A transformação radical não interessa a vários setores, nem de direita nem de esquerda. Superar a ideologia de privilégios, substituindo o assistencialismo por uma cultura de direitos também não está nos planos de várias organizações e de muitas das lideranças sociais, sindicais e políticas. A instauração de uma nova cultura política certamente traria novas lideranças, novas organizações e novos projetos políticos. Por isso é que para muitos a Bolsa Família é o limite possível da transformação social em programas de transferência de renda. Mantém a cultura de privilégios e de gratidão, que ajuda no clientelismo de massas e na despolitização das políticas públicas e, também, mantém uma estrutura de Estado com cargos, posições de mando e lugares para serem ocupados por grupos, organizações e lideranças.

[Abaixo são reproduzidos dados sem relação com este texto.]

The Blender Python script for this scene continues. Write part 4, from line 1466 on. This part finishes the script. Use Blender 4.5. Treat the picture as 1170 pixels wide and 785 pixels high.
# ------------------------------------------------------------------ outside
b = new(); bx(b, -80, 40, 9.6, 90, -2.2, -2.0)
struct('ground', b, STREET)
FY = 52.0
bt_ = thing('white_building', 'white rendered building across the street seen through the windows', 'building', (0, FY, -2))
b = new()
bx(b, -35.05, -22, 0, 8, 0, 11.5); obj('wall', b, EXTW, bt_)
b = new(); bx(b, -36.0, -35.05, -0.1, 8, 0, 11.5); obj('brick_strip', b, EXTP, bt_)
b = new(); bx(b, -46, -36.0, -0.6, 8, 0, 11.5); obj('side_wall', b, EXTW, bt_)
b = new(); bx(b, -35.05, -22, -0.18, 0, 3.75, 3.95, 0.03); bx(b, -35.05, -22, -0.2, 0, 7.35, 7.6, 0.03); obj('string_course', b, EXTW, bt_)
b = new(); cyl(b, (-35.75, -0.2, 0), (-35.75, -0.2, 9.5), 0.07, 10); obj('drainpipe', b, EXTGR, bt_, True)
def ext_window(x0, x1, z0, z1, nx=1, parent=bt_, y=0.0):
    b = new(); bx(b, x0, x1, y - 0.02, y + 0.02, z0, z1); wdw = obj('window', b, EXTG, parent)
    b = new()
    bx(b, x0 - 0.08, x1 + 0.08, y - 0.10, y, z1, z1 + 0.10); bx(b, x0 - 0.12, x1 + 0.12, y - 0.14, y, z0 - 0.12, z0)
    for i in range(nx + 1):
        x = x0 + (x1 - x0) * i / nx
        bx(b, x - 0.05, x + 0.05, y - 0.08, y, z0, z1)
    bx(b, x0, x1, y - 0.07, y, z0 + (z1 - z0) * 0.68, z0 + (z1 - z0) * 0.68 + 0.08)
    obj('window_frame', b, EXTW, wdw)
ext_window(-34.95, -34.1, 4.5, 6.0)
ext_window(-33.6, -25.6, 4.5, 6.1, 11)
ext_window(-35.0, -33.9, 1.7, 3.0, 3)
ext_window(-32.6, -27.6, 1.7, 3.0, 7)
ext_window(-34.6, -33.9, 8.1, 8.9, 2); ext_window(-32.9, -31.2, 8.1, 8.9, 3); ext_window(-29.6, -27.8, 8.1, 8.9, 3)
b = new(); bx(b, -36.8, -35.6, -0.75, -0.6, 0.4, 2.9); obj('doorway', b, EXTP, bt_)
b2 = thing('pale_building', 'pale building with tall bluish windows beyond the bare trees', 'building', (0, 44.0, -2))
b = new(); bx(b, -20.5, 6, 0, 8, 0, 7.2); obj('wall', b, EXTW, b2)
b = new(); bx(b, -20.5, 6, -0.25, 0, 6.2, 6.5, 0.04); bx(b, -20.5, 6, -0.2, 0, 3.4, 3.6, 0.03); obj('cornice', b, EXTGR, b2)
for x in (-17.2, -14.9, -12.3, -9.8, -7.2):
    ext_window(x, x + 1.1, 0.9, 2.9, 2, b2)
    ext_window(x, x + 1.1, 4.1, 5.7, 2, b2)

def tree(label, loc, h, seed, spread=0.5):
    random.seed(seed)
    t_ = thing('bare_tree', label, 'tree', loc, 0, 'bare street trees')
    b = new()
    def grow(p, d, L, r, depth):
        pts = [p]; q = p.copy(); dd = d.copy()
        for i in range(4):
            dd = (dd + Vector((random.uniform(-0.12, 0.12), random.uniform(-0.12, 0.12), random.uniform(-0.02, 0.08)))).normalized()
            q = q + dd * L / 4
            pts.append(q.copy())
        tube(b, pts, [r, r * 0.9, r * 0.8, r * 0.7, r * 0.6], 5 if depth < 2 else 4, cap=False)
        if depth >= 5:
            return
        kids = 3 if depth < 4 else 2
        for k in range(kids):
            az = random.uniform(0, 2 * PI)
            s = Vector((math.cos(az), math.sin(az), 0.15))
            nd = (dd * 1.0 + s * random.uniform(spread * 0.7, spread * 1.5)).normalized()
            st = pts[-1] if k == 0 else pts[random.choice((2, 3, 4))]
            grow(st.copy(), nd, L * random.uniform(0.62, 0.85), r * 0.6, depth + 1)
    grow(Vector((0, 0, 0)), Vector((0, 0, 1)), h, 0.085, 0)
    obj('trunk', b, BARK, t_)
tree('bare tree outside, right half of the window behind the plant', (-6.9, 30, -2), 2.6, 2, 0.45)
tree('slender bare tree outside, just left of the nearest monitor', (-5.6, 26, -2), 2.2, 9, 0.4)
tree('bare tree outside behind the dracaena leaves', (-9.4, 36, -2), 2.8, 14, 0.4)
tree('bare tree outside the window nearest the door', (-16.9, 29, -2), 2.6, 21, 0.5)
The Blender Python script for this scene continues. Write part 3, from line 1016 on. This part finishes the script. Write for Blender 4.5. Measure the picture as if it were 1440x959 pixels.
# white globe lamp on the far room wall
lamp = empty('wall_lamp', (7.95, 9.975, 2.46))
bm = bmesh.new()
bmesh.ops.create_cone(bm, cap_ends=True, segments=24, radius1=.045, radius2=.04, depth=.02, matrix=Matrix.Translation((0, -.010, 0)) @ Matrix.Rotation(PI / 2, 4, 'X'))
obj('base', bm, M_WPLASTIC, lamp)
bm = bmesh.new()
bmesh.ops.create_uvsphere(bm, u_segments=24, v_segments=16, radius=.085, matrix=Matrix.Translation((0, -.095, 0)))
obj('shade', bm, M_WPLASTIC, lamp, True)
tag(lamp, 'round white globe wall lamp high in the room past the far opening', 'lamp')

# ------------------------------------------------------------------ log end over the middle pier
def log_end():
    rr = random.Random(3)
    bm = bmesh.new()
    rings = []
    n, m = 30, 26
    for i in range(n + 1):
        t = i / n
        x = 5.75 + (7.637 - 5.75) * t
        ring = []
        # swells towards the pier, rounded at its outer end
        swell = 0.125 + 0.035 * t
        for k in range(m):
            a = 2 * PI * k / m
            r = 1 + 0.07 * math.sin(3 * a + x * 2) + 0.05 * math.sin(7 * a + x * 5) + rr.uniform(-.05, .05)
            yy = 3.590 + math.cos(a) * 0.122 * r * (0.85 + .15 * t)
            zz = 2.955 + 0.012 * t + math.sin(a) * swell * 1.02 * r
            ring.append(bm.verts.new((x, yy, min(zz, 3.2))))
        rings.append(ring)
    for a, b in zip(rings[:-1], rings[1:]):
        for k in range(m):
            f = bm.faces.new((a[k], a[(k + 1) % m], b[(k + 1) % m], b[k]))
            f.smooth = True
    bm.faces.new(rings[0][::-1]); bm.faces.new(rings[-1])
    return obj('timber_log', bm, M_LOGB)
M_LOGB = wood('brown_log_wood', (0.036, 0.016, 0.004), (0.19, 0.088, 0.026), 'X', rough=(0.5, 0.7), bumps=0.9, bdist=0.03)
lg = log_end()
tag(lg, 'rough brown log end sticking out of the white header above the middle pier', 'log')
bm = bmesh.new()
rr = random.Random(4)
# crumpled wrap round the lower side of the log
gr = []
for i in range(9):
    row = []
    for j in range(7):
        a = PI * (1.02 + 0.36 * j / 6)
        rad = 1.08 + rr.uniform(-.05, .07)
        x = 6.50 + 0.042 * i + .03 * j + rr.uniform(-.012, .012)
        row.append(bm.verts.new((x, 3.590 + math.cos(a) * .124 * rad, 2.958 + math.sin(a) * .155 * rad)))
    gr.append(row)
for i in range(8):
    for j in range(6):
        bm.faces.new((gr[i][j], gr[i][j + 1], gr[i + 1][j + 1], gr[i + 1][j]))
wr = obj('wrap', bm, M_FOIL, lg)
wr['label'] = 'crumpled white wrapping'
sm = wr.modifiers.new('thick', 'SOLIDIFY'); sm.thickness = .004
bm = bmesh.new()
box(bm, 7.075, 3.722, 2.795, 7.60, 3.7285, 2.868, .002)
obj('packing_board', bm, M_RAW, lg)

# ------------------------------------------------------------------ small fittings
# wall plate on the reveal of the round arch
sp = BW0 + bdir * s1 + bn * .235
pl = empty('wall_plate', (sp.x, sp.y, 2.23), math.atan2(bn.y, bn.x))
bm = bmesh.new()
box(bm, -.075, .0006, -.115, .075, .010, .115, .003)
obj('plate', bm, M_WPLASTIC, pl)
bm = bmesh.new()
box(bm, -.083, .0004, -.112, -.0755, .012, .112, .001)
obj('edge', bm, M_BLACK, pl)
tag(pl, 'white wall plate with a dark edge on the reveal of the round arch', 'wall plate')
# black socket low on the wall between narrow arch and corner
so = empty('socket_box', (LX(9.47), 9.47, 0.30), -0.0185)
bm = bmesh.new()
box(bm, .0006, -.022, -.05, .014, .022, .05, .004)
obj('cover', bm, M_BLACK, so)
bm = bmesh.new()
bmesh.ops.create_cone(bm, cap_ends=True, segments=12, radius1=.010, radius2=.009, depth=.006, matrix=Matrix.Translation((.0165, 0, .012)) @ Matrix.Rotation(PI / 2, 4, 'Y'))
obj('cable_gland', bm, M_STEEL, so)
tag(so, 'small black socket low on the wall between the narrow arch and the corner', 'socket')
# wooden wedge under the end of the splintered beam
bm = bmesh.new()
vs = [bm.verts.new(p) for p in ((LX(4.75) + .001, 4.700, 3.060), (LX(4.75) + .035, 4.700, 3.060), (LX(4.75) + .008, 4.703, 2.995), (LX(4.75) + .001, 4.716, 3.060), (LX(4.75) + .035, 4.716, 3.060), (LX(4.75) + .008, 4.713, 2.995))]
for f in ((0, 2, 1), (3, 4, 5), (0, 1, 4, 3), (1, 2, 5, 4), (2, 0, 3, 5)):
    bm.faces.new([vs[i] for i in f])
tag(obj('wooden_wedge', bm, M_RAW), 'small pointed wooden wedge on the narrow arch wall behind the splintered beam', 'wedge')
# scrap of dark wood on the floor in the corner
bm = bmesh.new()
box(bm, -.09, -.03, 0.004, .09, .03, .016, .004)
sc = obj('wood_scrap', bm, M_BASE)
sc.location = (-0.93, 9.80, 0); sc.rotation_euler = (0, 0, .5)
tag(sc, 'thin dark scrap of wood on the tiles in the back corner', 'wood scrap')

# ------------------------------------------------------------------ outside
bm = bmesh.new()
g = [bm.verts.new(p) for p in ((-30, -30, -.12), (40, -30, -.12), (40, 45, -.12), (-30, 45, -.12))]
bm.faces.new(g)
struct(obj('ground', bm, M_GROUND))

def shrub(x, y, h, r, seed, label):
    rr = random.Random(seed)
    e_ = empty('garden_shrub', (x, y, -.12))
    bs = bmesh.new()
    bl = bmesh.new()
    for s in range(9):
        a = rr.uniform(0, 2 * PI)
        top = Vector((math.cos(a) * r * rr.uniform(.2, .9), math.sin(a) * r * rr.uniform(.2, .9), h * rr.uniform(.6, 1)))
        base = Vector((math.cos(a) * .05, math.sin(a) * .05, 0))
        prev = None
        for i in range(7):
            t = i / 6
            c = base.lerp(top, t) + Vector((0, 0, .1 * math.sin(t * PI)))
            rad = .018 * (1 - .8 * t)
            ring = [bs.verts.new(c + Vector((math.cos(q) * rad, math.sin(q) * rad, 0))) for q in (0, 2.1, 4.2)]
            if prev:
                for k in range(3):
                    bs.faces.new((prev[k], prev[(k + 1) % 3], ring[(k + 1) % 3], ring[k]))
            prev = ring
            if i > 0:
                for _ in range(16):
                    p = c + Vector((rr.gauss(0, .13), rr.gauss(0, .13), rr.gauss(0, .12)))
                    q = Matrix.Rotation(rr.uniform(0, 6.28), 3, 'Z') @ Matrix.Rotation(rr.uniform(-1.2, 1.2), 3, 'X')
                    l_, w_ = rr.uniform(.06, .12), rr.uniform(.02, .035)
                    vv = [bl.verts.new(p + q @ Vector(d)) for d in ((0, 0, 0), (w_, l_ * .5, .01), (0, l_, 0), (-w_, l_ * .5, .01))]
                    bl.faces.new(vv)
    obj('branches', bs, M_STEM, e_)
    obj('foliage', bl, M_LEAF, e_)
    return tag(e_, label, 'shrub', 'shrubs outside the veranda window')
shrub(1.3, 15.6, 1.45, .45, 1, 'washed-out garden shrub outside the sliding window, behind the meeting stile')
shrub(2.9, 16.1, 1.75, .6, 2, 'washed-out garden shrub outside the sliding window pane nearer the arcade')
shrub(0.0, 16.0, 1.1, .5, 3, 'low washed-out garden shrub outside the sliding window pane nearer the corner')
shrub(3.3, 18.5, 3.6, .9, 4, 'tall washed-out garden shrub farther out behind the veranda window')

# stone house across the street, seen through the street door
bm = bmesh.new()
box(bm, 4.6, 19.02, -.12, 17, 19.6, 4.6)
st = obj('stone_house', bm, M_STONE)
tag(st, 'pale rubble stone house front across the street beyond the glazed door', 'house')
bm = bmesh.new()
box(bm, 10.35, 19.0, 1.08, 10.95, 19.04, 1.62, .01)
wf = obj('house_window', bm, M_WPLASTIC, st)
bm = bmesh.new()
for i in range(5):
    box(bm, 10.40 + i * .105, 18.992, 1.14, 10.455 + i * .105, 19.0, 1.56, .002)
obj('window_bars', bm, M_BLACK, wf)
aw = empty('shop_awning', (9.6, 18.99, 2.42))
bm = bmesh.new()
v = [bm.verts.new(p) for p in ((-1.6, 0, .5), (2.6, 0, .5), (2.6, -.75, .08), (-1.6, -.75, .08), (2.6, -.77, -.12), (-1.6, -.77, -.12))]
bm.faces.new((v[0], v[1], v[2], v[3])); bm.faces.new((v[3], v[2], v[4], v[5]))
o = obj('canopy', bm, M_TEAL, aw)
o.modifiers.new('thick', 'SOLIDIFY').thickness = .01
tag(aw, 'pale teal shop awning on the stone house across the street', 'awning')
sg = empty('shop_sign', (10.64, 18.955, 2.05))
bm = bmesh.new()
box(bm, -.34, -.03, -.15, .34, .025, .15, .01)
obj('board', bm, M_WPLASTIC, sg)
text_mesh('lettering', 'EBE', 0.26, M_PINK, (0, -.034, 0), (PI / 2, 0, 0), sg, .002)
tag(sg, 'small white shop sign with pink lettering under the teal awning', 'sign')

Os movimentos sociais e suas organizações não são necessariamente a antípoda da política tradicional, que acabou predominando no primeiro governo Lula. Contêm elementos no novo e muitos elementos do velho. Em grande parte dos casos a cultura política antiga se sobressai. Não à toa que é necessário permanente processo de reflexão, educação popular, conscientização tanto da militância quanto das lideranças. Não à toa é necessário sempre tentar colocar em prática, desde logo, o discurso libertário, fazendo com que as estruturas das organizações reflitam o discurso de futuro e não a prática social que se quer transformar.
Há movimentos e organizações que se beneficiam com um governo dúbio, que não investe na mobilização social e não propõe colocar em prática políticas de transformação. Essas entidades e movimentos ganham na forma de cargos, na possibilidade de acesso pouco transparente ao orçamento público e na instrumentalização de políticas públicas, se beneficiam porque o controle da máquina do Estado lhes ajuda a fragilizar opositores em seu campo político e a fortalecer suas estruturas organizacionais. No primeiro governo Lula isso foi visto em várias áreas, em vários ministérios, empresas, autarquias, fundações e secretarias. Aqueles que se beneficiam desses processos dizem que isto é parte da realidade, do mundo concreto, da política real; falar contra é coisa de romântico, de utópico. Dizem que estão acumulando, mesmo por meios impróprios, para aplicar em objetivos (fins) desejados por todos. Para eles, a política real é aquela que se constrói no mundo onde os fins justificam os meios. Contudo, desde utópicos como Paulo Freire, até “concretistas” sabem que os meios vão, aos poucos, delineando os fins, criando a cultura cotidiana e material onde os fins vãos se deslumbrando, os meios são os passos que vão descortinando o caminho a se abrir.